Saturday, April 28, 2018

Captain, Shakespearean












Captain, helping: "Read your Shakespeare."

Note: I was in the laundry room to settle the unsettled washer again.  While I was sitting upon the washing machine, I had thought to do a little homework or a little pleasure reading.  Captain helped me to settle upon the classic.

Prepping for Class


Shakespeare's Macbeth, of course.

Sunday, April 22, 2018

Dive-Knife




When I was exiting the water after kayaking there at the Park Service launch in Jenner, CA, a boy (with his brother and a dog in a kayak on the launch) waiting for dad immediately spotted the dive knife on my leg and asked, What's the knife for?

His dad immediately answered, For whatever is necessary.

I was also answering with Just in case of fishing line in the water, you know, and whatever's necessary (which is the truth: mostly the fishing line phobia).

Still, I was struck by how the boy had noticed the knife so quickly.
Cutting to the chase, as it were.

And, years from now, will that boy be thinking it will be cool to be a diver guy with a knife on his leg?


P.S.  I think of this scene and I think of my Uncle Bob in Guam in the 1970s sending my family Cousteau books about diving and sharks (books I still have) and I think of the speargun Dad had on the wall of the garage, and I certainly relate to that boy on Saturday in Jenner waiting in a kayak with his brother and his dog . . . .


P.P,S.  My kayak-pal JP writes: "For context, if I remember right, the lad asked first if we'd been fishing.  You said no.   Then, after a beat, he asked what's the knife for."

To which I say, Good catch, JP.

Saturday, April 21, 2018

Portage


The Russian River near Jenner:
JP in the background.

Monday, April 16, 2018

Reverberation

Years ago I heard a federal agent describe his mistake in a major crime investigation in a way that broke my heart because that mistake had obviously broken his own heart.
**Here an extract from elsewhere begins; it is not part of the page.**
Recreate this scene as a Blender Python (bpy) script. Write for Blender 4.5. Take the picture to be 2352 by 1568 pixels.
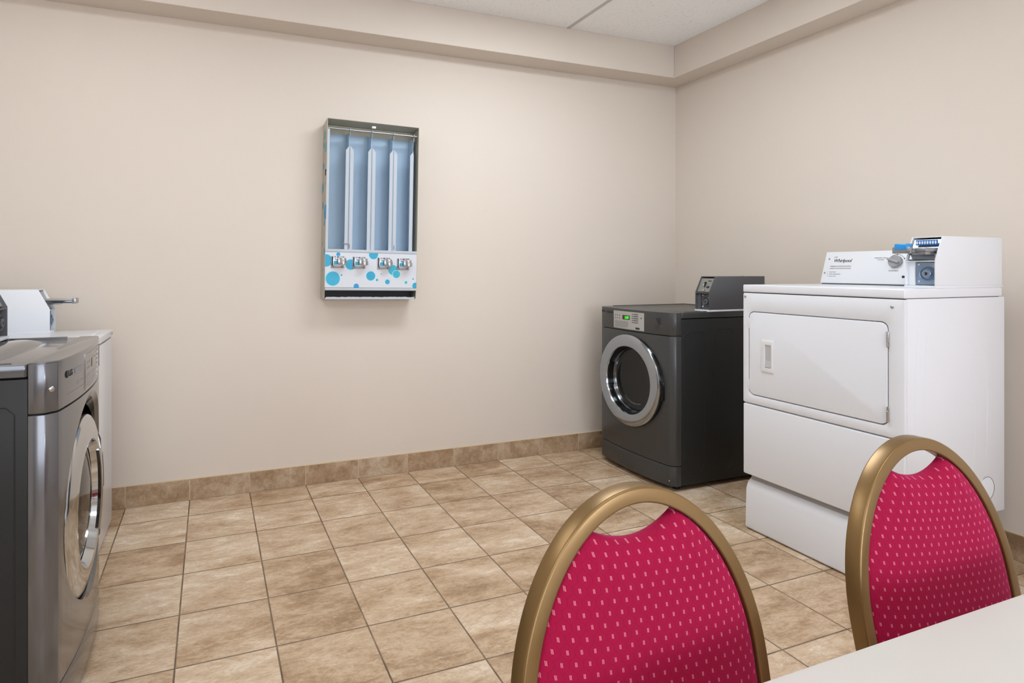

I also felt deep sympathy with the victims of the crimes committed, and I still do, as the agent did.   Compassion and pity and anguish for all involved.

I wasn't there in that original hell, but listening to such testimonies puts a burden on the listener.

I still haven't figured out how to share that story with my own students, though I ought to--and I mean that in the best ways.

Thursday, April 12, 2018

Postcard: Quarry


This is Rock-Man, a figure I made such a long time ago in kindergarten. My folks kept him all these years (in the garage), moving him from San Pablo to Seaside, until I repossessed him at my father's death in 2004.

Cargo From Cumae


The boat shifted beneath his feet,
And Trojan Nisus bowed his head,
Grey locks cropped against
The cloy, clammy, clinging weeds
Of long nereid fingers
And longing nereid needs.
Scars he touched and counted breaths . . . .

from "Cargo from Cumae"

Wednesday, April 4, 2018

Stirrup Cup


Glen-What-The-Hell.
Sure tastes good tonight.

Monday, April 2, 2018

Catch-and-Release


Odd sensory memories surfacing from 2016
while I was working through a stack or two of paperwork:

a rat so very gingerly swimming past my kayak in the canals of Venice;

a bat so very gently rebounding from my chest in a castle in Scotland.